• [Task statement]
Write out the listing below again, precisely as it is given.

----------

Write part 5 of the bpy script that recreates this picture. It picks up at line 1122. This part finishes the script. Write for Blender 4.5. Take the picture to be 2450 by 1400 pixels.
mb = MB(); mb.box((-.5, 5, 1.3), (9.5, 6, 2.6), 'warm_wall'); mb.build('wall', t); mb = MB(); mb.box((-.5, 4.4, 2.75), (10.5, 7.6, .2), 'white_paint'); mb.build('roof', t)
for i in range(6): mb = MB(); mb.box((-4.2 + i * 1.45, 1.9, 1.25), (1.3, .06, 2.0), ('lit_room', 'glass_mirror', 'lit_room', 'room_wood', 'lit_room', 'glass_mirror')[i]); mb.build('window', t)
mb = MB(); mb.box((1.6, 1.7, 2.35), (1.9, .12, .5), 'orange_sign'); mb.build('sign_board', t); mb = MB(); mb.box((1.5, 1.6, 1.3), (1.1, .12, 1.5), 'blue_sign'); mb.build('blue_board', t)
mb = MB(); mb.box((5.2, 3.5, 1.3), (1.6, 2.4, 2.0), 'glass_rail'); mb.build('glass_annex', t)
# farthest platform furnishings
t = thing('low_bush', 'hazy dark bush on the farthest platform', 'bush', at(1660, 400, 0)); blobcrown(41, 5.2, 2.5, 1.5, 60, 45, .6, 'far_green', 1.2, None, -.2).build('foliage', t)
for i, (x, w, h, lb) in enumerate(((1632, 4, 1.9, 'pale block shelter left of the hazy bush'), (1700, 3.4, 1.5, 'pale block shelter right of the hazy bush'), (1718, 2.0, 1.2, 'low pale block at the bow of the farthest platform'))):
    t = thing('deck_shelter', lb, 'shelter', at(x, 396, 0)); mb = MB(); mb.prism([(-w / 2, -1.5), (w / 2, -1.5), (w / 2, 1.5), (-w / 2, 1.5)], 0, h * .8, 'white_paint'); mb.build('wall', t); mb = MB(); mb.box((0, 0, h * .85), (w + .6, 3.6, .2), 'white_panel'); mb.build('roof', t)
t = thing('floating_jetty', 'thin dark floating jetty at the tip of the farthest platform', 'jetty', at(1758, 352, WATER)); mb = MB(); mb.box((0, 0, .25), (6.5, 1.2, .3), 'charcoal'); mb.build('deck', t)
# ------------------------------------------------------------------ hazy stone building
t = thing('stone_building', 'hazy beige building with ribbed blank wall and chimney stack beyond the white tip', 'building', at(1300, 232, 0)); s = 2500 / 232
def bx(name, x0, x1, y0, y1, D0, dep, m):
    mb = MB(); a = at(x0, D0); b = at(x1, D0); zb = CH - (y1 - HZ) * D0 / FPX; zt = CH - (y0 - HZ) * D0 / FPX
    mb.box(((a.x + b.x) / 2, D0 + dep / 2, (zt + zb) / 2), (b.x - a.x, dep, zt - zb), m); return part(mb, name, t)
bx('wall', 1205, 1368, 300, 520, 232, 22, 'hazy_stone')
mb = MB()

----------

• [Full response]
Write part 5 of the bpy script that recreates this picture. It picks up at line 1122. This part finishes the script. Write for Blender 4.5. Take the picture to be 2450 by 1400 pixels.
mb = MB(); mb.box((-.5, 5, 1.3), (9.5, 6, 2.6), 'warm_wall'); mb.build('wall', t); mb = MB(); mb.box((-.5, 4.4, 2.75), (10.5, 7.6, .2), 'white_paint'); mb.build('roof', t)
for i in range(6): mb = MB(); mb.box((-4.2 + i * 1.45, 1.9, 1.25), (1.3, .06, 2.0), ('lit_room', 'glass_mirror', 'lit_room', 'room_wood', 'lit_room', 'glass_mirror')[i]); mb.build('window', t)
mb = MB(); mb.box((1.6, 1.7, 2.35), (1.9, .12, .5), 'orange_sign'); mb.build('sign_board', t); mb = MB(); mb.box((1.5, 1.6, 1.3), (1.1, .12, 1.5), 'blue_sign'); mb.build('blue_board', t)
mb = MB(); mb.box((5.2, 3.5, 1.3), (1.6, 2.4, 2.0), 'glass_rail'); mb.build('glass_annex', t)
# farthest platform furnishings
t = thing('low_bush', 'hazy dark bush on the farthest platform', 'bush', at(1660, 400, 0)); blobcrown(41, 5.2, 2.5, 1.5, 60, 45, .6, 'far_green', 1.2, None, -.2).build('foliage', t)
for i, (x, w, h, lb) in enumerate(((1632, 4, 1.9, 'pale block shelter left of the hazy bush'), (1700, 3.4, 1.5, 'pale block shelter right of the hazy bush'), (1718, 2.0, 1.2, 'low pale block at the bow of the farthest platform'))):
    t = thing('deck_shelter', lb, 'shelter', at(x, 396, 0)); mb = MB(); mb.prism([(-w / 2, -1.5), (w / 2, -1.5), (w / 2, 1.5), (-w / 2, 1.5)], 0, h * .8, 'white_paint'); mb.build('wall', t); mb = MB(); mb.box((0, 0, h * .85), (w + .6, 3.6, .2), 'white_panel'); mb.build('roof', t)
t = thing('floating_jetty', 'thin dark floating jetty at the tip of the farthest platform', 'jetty', at(1758, 352, WATER)); mb = MB(); mb.box((0, 0, .25), (6.5, 1.2, .3), 'charcoal'); mb.build('deck', t)
# ------------------------------------------------------------------ hazy stone building
t = thing('stone_building', 'hazy beige building with ribbed blank wall and chimney stack beyond the white tip', 'building', at(1300, 232, 0)); s = 2500 / 232
def bx(name, x0, x1, y0, y1, D0, dep, m):
    mb = MB(); a = at(x0, D0); b = at(x1, D0); zb = CH - (y1 - HZ) * D0 / FPX; zt = CH - (y0 - HZ) * D0 / FPX
    mb.box(((a.x + b.x) / 2, D0 + dep / 2, (zt + zb) / 2), (b.x - a.x, dep, zt - zb), m); return part(mb, name, t)
bx('wall', 1205, 1368, 300, 520, 232, 22, 'hazy_stone')
mb = MB()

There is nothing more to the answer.